Le coup de Pinsseau
À propos de ma notule de l’autre jour sur la Légion d’Honneur, honte aux journaux qui ont oublié de signaler un promu d’importance, le juge Pinsseau. En effet, je me serais fait un devoir de mentionner cet illustre inconnu si j’avais eu connaissance de la liste complète.
Illustre inconnu, oui, mais seulement pour les Français de 2010. En 1975, il ne l’était certes pas, inconnu. Il s’agissait en réalité d’un juge d’instruction qui a bénéficié d’une gloire aussi éclatante que méritée, pour avoir émis le non-lieu le plus burlesque de l’histoire de la Justice en France. Il avait eu, en 1975, à se prononcer sur la culpabilité ou l’innocence d’un commando de la DST (Direction de la Surveillance du Territoire), lequel commando, en décembre 1973, avait posé clandestinement des micros-espions dans les tout nouveaux bureaux du « Canard Enchaîné », au 173 de la rue Saint-Honoré – un quartier que je connais assez bien (il est à la fois voisin de la Comédie-Française et de mon Centre des Impôts !). On les avait alors surnommés « les plombiers ». Surpris nuitamment par Escaro, un dessinateur du journal qui passait par hasard dans la rue et que la lumière allumée avait intrigué – ces charlots n’avaient même pas pensé à être plus discrets –, ils furent à l’origine d’un fameux scandale qui coûta au ministre de l’Intérieur Raymond Marcellin son poste ministériel : le président Pompidou le mit rapidement au chômage. Pas pour avoir espionné. Pour s’être fait bêtement pincer.

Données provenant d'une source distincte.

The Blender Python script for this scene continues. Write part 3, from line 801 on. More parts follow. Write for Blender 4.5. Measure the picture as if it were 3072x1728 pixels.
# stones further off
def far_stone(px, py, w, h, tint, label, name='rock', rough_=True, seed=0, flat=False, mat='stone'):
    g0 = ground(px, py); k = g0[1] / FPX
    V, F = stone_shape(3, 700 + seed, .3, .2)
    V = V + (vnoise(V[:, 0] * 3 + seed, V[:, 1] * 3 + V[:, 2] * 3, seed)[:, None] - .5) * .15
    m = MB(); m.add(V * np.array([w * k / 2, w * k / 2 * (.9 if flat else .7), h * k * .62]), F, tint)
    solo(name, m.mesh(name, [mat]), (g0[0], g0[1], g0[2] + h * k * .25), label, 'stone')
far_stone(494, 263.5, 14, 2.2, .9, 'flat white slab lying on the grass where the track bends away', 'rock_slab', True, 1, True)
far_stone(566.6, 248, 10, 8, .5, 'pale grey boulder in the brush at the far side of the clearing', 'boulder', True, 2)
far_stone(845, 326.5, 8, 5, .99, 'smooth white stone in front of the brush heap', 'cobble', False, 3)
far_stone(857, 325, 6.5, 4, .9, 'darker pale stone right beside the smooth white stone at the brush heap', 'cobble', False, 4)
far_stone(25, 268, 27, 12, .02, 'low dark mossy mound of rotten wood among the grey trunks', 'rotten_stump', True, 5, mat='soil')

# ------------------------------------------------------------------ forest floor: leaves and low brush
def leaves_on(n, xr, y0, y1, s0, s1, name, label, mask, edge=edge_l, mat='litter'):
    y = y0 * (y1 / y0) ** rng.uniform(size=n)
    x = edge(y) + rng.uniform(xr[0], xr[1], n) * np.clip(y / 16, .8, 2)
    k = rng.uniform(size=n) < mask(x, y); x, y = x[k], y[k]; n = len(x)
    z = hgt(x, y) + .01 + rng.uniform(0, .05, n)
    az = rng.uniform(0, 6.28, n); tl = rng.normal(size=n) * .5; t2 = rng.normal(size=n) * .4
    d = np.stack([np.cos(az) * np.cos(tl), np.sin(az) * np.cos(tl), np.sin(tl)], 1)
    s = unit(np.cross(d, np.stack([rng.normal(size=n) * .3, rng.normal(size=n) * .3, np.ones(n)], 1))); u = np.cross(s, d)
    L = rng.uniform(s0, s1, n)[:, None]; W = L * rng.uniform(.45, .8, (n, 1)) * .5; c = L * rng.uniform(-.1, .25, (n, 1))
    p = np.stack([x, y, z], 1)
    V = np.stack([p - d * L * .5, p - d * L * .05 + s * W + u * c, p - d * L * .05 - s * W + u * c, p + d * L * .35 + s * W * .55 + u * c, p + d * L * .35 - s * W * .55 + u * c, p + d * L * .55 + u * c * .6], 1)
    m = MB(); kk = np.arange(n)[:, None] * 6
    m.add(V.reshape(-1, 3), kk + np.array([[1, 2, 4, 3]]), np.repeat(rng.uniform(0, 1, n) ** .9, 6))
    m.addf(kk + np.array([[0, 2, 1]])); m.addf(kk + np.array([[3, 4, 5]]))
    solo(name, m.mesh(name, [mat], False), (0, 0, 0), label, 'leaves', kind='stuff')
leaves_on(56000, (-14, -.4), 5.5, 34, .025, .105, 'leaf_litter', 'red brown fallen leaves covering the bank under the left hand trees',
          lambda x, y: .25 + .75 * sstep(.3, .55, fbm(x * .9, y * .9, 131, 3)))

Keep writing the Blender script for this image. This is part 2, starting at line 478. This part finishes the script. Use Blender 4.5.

Mais la Justice, saisie par « Le Canard », avait son mot à dire. Ce fut le juge Pinsseau, à présent chevalier de la Légion d’Honneur, qui se chargea de prononcer ce mot : il estima que les bureaux d’un journal étant publics (!), s’y introduire pour y poser des micros-espions n’avaient rien de délictuel. Les plombiers étaient donc innocents. Et le nom Pinsseau devint synonyme de gomme.